Enabling information arbitrage

Arbitrage. That word is familiar to anyone who has ever done any trading. The strategy? In its purest form, it’s executing trades that take advantage of pricing differences caused by market inefficiencies. When it comes to information – the standardization, accessibility, and usage of it – the differences between how various firms attempt to master that can create those inefficiencies.

So how does management of that information lead to opportunities for information arbitrage? 

In the prime fashion of finance, let’s try to stick it into a formula: Information Management, or “Transparency” + “Analytics” = Opportunities for Arbitrage.

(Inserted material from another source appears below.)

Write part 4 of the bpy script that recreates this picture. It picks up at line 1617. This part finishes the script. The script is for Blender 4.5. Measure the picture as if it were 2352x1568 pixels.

But we can break that down even further.


Transparency and Analytics
Data, when it’s messy, when it lacks structure (implicit or imposed), is inaccessible, is partially electronic and partially on paper buried in desk drawers and file cabinets – well, it’s not helpful. It’s just data.

But data that’s been:

  • Cleaned up
  • Put into some form a structure (relational or otherwise)
  • Indexed or scanned or input into an electronic format

Is the first step that turns inert data into information. That is the point where you can start to see what you have (or what you don’t and need), and you get a measure of transparency. Of clarity.

Good data, or information, lends itself to use. How do you use information?

  • Running scenarios
  • Looking for or watching the 80/20 bubble up
  • “Walking the line” to see where your data takes you, so you can
  • “Tell the story” that your data has made

The ability to do that will give you confidence.

Therefore, Transparency (or Clarity) + Analytics (or Confidence) means—

Opportunities for Arbitrage
Why do I say just opportunities? Because knowing is not doing.

You see, good information management gives you options and choices. It allows you to see and understand:

  1. Where your profits are coming from
  2. Where your costs are concentrated
  3. Which sales teams are producing sustainable profits
  4. What areas of your business are over-performing
  5. What trading strategies can be tuned further
  6. What investments you should be making
  7. What investments you need to exit
  8. Why certain investments are doing well
  9. Why certain investments are not doing as well

The above sounds great, but there is a lot of work involved to be able to easily and confidently answer those fundamental questions. The work required is going to cost money, may inflict psychic pain on your organization, is riskier in the short-term, and never has a guarantee of success.

But not doing the work has this guarantee: other firms are getting their houses in order and they will be able to take advantage of the market inefficiencies produced by you not doing the same.